Go through the entries below and retype them exactly, omitting each picture.

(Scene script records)
# # # #

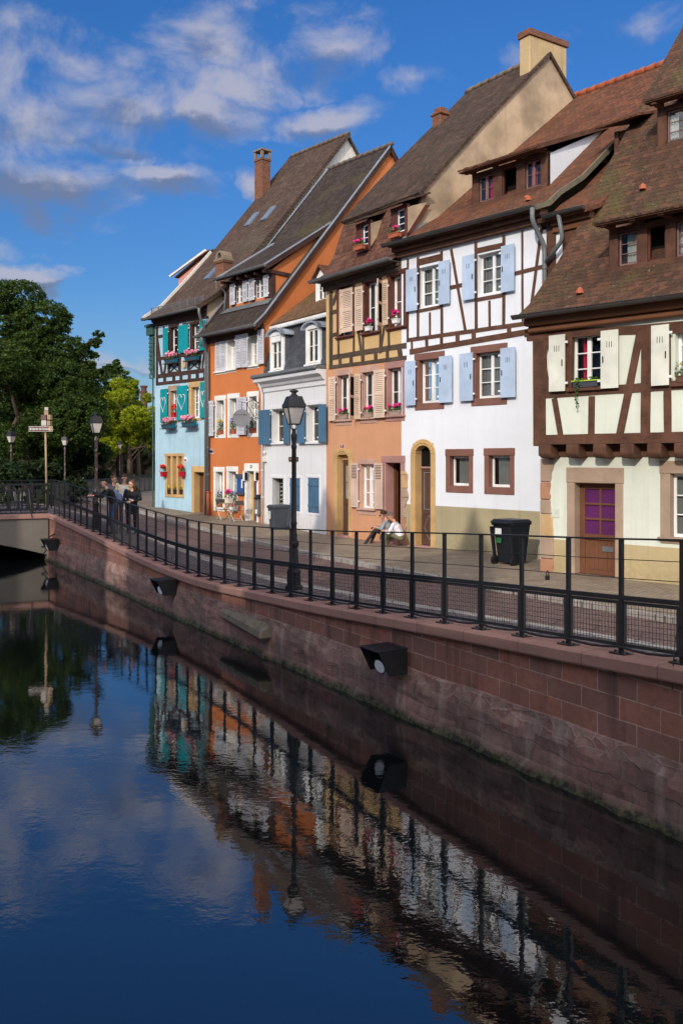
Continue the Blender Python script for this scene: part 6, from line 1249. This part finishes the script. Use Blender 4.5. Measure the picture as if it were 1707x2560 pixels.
# ------------------------------------------------------------------ folding cafe set
def cafe_chair(loc, rz, label):
    t = empty('folding_chair', loc, rz, label, 'chair', 'folding cafe chairs'); m = paint('brown_slats', lin(96,86,80), .6, .2); f = paint('cream_tube', lin(216,206,188), .5, .2)
    b = MB()
    for k in range(6): b.box(-.19,.19,-.18+k*.062,-.13+k*.062,.445,.458)
    b.build('seat', m, t)
    b = MB()
    for s in (-1, 1): b.tube([(s*.2,-.22,0),(s*.2,.2,.6),(s*.2,.26,.86)], .012, 6); b.tube([(s*.18,.24,0),(s*.18,-.18,.44)], .012, 6)
    for y, z in ((-.1,.14),(.17,.1)): b.tube([(-.2,y,z),(.2,y,z)], .01, 6)
    b.build('frame', f, t)
    b = MB(); b.box(-.2,.2,.225,.245,.66,.84); b.build('backrest', m, t)
h = FO; q = h.P('o',560,1240,-.5); g0 = .12
t = empty('cafe_table', h.W(q[0],-.5,g0), -h.th, 'small pale folding cafe table with a white flower pot by the orange wall', 'table'); b = MB(); b.box(-.26,.26,-.26,.26,.7,.72); b.build('table_top', M['cream_metal'], t, bevel=.005); b = MB()
for s in (-1, 1): b.tube([(s*.22,-.24,0),(s*.22,.22,.7)], .012, 6); b.tube([(s*.2,.24,0),(s*.2,-.22,.7)], .012, 6)
b.build('legs', M['cream_metal'], t); t.children[-1].name = 'frame'
flowerbox(h, q[0]+.02, -.5, g0+.72, .24, paint('cream_pot', lin(222,214,200), .6), 'pink', 'white pot of magenta flowers on the small cafe table', 'potted plant', None, .2, .24, .26, 'darkleaf', 90, 7, .06, name='potted_plant')
q = h.P('o',690,1330,-.6); cafe_chair(h.W(q[0],-.55,g0), -h.th+rad(-95), 'brown folding chair leaning right of the cafe table'); q = h.P('o',455,1300,-.5); cafe_chair(h.W(q[0],-.5,g0), -h.th+rad(90), 'pale folding chair left of the cafe table')

y = qpos(1367); p = qpt(y, .18)+Vector((0,0,.79)); t = empty('padlock', p, .6, 'small dark padlock locked on the railing wire in front of the cream house', 'padlock'); b = MB(); b.box(-.03,.03,-.012,.012,-.075,-.02); b.build('body', M['iron'], t, bevel=.004); b = MB(); b.tube([(-.02,0,-.02),(-.02,0,.02),(0,0,.035),(.02,0,.02),(.02,0,-.02)], .006, 6); b.build('shackle', M['iron'], t)
# ------------------------------------------------------------------ trees
def crown_mesh(name, blobs, n, size, m, parent, seed, shell=.55, squash=.75):
    r = np.random.default_rng(seed); B = np.array([(b[0],b[1],b[2],b[3],b[3],b[3]*squash) if len(b) == 4 else b for b in blobs], float)
    vol = (B[:,3]*B[:,4]*B[:,5])**.72; cnt = (vol/vol.sum()*n).astype(int); out = []
    for bb, c in zip(B, cnt):
        d = r.normal(size=(c,3)); d /= np.linalg.norm(d,axis=1)[:,None]; rr = (shell+(1.08-shell)*r.random(c)**.6)
        # sub-clumps: pull leaves toward random knots so that gaps open between them
        k = max(6, min(400, c//55)); kn = r.normal(size=(k,3)); kn /= np.linalg.norm(kn,axis=1)[:,None]; kn *= (.7+.38*r.random(k))[:,None]
        p = d*rr[:,None]; j = np.argmin(((p[:,None,:]-kn[None])**2).sum(2),axis=1) if c*k < 4e6 else r.integers(0,k,c)
        p = p+(kn[j]-p)*(.3+.35*r.random(c))[:,None]+r.normal(size=(c,3))*.05; out.append(p*bb[3:6]+bb[:3])
    P = np.concatenate(out); N = len(P); a = r.normal(size=(N,3)); a[:,2] *= .6; a /= np.linalg.norm(a,axis=1)[:,None]; c = np.cross(a, r.normal(size=(N,3))); c /= np.linalg.norm(c,axis=1)[:,None]
    s = size*(.6+.8*r.random(N))[:,None]; V = np.stack([P-a*s, P+c*s*.5+a*s*.1, P+a*s, P-c*s*.5+a*s*.1],1).reshape(-1,3)
    me = bpy.data.meshes.new(name); me.vertices.add(len(V)); me.vertices.foreach_set('co', V.ravel()); me.loops.add(N*4); me.loops.foreach_set('vertex_index', np.arange(N*4)); me.polygons.add(N); me.polygons.foreach_set('loop_start', np.arange(0,N*4,4)); me.polygons.foreach_set('loop_total', np.full(N,4)); me.update(); me.validate()
    me.materials.append(m); o = bpy.data.objects.new(name, me); COL.objects.link(o); o.parent = parent; return o
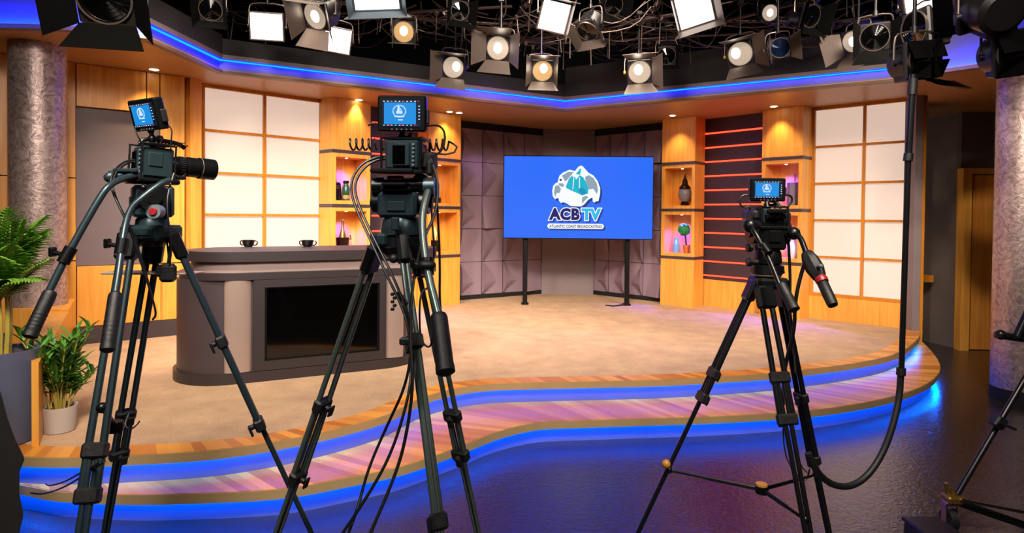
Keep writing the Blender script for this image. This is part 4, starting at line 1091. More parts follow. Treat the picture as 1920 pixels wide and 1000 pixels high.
cable(ppts((258, 300, 2.58), (230, 309, 2.5), (209, 336, 2.44), (216, 372, 2.42), (247, 430, 2.43), (270, 500, 2.45), (286, 560, 2.46)), .0042, 'second thin cable beside the loop at the back of the long-lens camera', it=3)
cable(ppts((317, 236, 2.58), (323, 245, 2.58), (321, 262, 2.58), (320, 280, 2.58)), .003, 'short cable from the side of the tilted left monitor to its camera')
cable(ppts((252, 240, 2.56), (258, 255, 2.56), (266, 268, 2.57), (272, 280, 2.58)), .003, 'short cable under the screen side of the tilted left monitor')
cable(ppts((326, 325, 2.54), (312, 370, 2.48), (316, 420, 2.47), (322, 460, 2.48), (318, 500, 2.5)), .004, 'cable hanging from the lens of the left camera to the pocket below')
cable(ppts((250, 735, 2.5), (244, 770, 2.5), (232, 800, 2.45), (246, 806, 2.46), (258, 796, 2.5), (262, 790, 2.5)), .003, 'short cable hooked between the legs of the left tripod')
cable(ppts((188, 868, 2.05), (150, 888, 2.5), (120, 905, 3.0), (92, 912, 3.5), (86, 908, 3.6)), .0042, 'black cable running from the left tripod onto the step')
cable(ppts((196, 866, 2.05), (160, 890, 2.4), (120, 915, 2.9), (80, 928, 3.3), (58, 925, 3.4)), .0042, 'black cable running from the left tripod to the draped corner')
o = MB(); p0, p1 = at(232, 510, 2.75), at(345, 513, 2.6); o.box(p0.lerp(p1, .5), ((p1 - p0).length, .12, .008), bev=.003); tag(o.build('slim_tray', 'white_tip'), 'slim pale tray held across the legs of the left tripod', 'tray')
t = thing('cable_pouch', 'black pouch hanging in the left tripod beside the slim tray', 'pouch', at(315, 525, 2.62))
mb = MB(); mb.box(at(315, 512, 2.6), (.06, .05, .075), bev=.012); mb.box(at(302, 508, 2.6), (.035, .04, .05), bev=.01); mb.build('body', 'rubber', t)
mb = MB(); mb.tube(ppt(2.6, (312, 440), (316, 480), (314, 500)), .004, 8); mb.tube(ppt(2.6, (320, 440), (317, 480), (320, 500)), .004, 8); mb.build('strap', 'rubber', t)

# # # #

▶ EXERCISE SOLUTION:
Continue the Blender Python script for this scene: part 6, from line 1249. This part finishes the script. Use Blender 4.5. Measure the picture as if it were 1707x2560 pixels.
# ------------------------------------------------------------------ folding cafe set
def cafe_chair(loc, rz, label):
    t = empty('folding_chair', loc, rz, label, 'chair', 'folding cafe chairs'); m = paint('brown_slats', lin(96,86,80), .6, .2); f = paint('cream_tube', lin(216,206,188), .5, .2)
    b = MB()
    for k in range(6): b.box(-.19,.19,-.18+k*.062,-.13+k*.062,.445,.458)
    b.build('seat', m, t)
    b = MB()
    for s in (-1, 1): b.tube([(s*.2,-.22,0),(s*.2,.2,.6),(s*.2,.26,.86)], .012, 6); b.tube([(s*.18,.24,0),(s*.18,-.18,.44)], .012, 6)
    for y, z in ((-.1,.14),(.17,.1)): b.tube([(-.2,y,z),(.2,y,z)], .01, 6)
    b.build('frame', f, t)
    b = MB(); b.box(-.2,.2,.225,.245,.66,.84); b.build('backrest', m, t)
h = FO; q = h.P('o',560,1240,-.5); g0 = .12
t = empty('cafe_table', h.W(q[0],-.5,g0), -h.th, 'small pale folding cafe table with a white flower pot by the orange wall', 'table'); b = MB(); b.box(-.26,.26,-.26,.26,.7,.72); b.build('table_top', M['cream_metal'], t, bevel=.005); b = MB()
for s in (-1, 1): b.tube([(s*.22,-.24,0),(s*.22,.22,.7)], .012, 6); b.tube([(s*.2,.24,0),(s*.2,-.22,.7)], .012, 6)
b.build('legs', M['cream_metal'], t); t.children[-1].name = 'frame'
flowerbox(h, q[0]+.02, -.5, g0+.72, .24, paint('cream_pot', lin(222,214,200), .6), 'pink', 'white pot of magenta flowers on the small cafe table', 'potted plant', None, .2, .24, .26, 'darkleaf', 90, 7, .06, name='potted_plant')
q = h.P('o',690,1330,-.6); cafe_chair(h.W(q[0],-.55,g0), -h.th+rad(-95), 'brown folding chair leaning right of the cafe table'); q = h.P('o',455,1300,-.5); cafe_chair(h.W(q[0],-.5,g0), -h.th+rad(90), 'pale folding chair left of the cafe table')

y = qpos(1367); p = qpt(y, .18)+Vector((0,0,.79)); t = empty('padlock', p, .6, 'small dark padlock locked on the railing wire in front of the cream house', 'padlock'); b = MB(); b.box(-.03,.03,-.012,.012,-.075,-.02); b.build('body', M['iron'], t, bevel=.004); b = MB(); b.tube([(-.02,0,-.02),(-.02,0,.02),(0,0,.035),(.02,0,.02),(.02,0,-.02)], .006, 6); b.build('shackle', M['iron'], t)
# ------------------------------------------------------------------ trees
def crown_mesh(name, blobs, n, size, m, parent, seed, shell=.55, squash=.75):
    r = np.random.default_rng(seed); B = np.array([(b[0],b[1],b[2],b[3],b[3],b[3]*squash) if len(b) == 4 else b for b in blobs], float)
    vol = (B[:,3]*B[:,4]*B[:,5])**.72; cnt = (vol/vol.sum()*n).astype(int); out = []
    for bb, c in zip(B, cnt):
        d = r.normal(size=(c,3)); d /= np.linalg.norm(d,axis=1)[:,None]; rr = (shell+(1.08-shell)*r.random(c)**.6)
        # sub-clumps: pull leaves toward random knots so that gaps open between them
        k = max(6, min(400, c//55)); kn = r.normal(size=(k,3)); kn /= np.linalg.norm(kn,axis=1)[:,None]; kn *= (.7+.38*r.random(k))[:,None]
        p = d*rr[:,None]; j = np.argmin(((p[:,None,:]-kn[None])**2).sum(2),axis=1) if c*k < 4e6 else r.integers(0,k,c)
        p = p+(kn[j]-p)*(.3+.35*r.random(c))[:,None]+r.normal(size=(c,3))*.05; out.append(p*bb[3:6]+bb[:3])
    P = np.concatenate(out); N = len(P); a = r.normal(size=(N,3)); a[:,2] *= .6; a /= np.linalg.norm(a,axis=1)[:,None]; c = np.cross(a, r.normal(size=(N,3))); c /= np.linalg.norm(c,axis=1)[:,None]
    s = size*(.6+.8*r.random(N))[:,None]; V = np.stack([P-a*s, P+c*s*.5+a*s*.1, P+a*s, P-c*s*.5+a*s*.1],1).reshape(-1,3)
    me = bpy.data.meshes.new(name); me.vertices.add(len(V)); me.vertices.foreach_set('co', V.ravel()); me.loops.add(N*4); me.loops.foreach_set('vertex_index', np.arange(N*4)); me.polygons.add(N); me.polygons.foreach_set('loop_start', np.arange(0,N*4,4)); me.polygons.foreach_set('loop_total', np.full(N,4)); me.update(); me.validate()
    me.materials.append(m); o = bpy.data.objects.new(name, me); COL.objects.link(o); o.parent = parent; return o
Keep writing the Blender script for this image. This is part 4, starting at line 1091. More parts follow. Treat the picture as 1920 pixels wide and 1000 pixels high.
cable(ppts((258, 300, 2.58), (230, 309, 2.5), (209, 336, 2.44), (216, 372, 2.42), (247, 430, 2.43), (270, 500, 2.45), (286, 560, 2.46)), .0042, 'second thin cable beside the loop at the back of the long-lens camera', it=3)
cable(ppts((317, 236, 2.58), (323, 245, 2.58), (321, 262, 2.58), (320, 280, 2.58)), .003, 'short cable from the side of the tilted left monitor to its camera')
cable(ppts((252, 240, 2.56), (258, 255, 2.56), (266, 268, 2.57), (272, 280, 2.58)), .003, 'short cable under the screen side of the tilted left monitor')
cable(ppts((326, 325, 2.54), (312, 370, 2.48), (316, 420, 2.47), (322, 460, 2.48), (318, 500, 2.5)), .004, 'cable hanging from the lens of the left camera to the pocket below')
cable(ppts((250, 735, 2.5), (244, 770, 2.5), (232, 800, 2.45), (246, 806, 2.46), (258, 796, 2.5), (262, 790, 2.5)), .003, 'short cable hooked between the legs of the left tripod')
cable(ppts((188, 868, 2.05), (150, 888, 2.5), (120, 905, 3.0), (92, 912, 3.5), (86, 908, 3.6)), .0042, 'black cable running from the left tripod onto the step')
cable(ppts((196, 866, 2.05), (160, 890, 2.4), (120, 915, 2.9), (80, 928, 3.3), (58, 925, 3.4)), .0042, 'black cable running from the left tripod to the draped corner')
o = MB(); p0, p1 = at(232, 510, 2.75), at(345, 513, 2.6); o.box(p0.lerp(p1, .5), ((p1 - p0).length, .12, .008), bev=.003); tag(o.build('slim_tray', 'white_tip'), 'slim pale tray held across the legs of the left tripod', 'tray')
t = thing('cable_pouch', 'black pouch hanging in the left tripod beside the slim tray', 'pouch', at(315, 525, 2.62))
mb = MB(); mb.box(at(315, 512, 2.6), (.06, .05, .075), bev=.012); mb.box(at(302, 508, 2.6), (.035, .04, .05), bev=.01); mb.build('body', 'rubber', t)
mb = MB(); mb.tube(ppt(2.6, (312, 440), (316, 480), (314, 500)), .004, 8); mb.tube(ppt(2.6, (320, 440), (317, 480), (320, 500)), .004, 8); mb.build('strap', 'rubber', t)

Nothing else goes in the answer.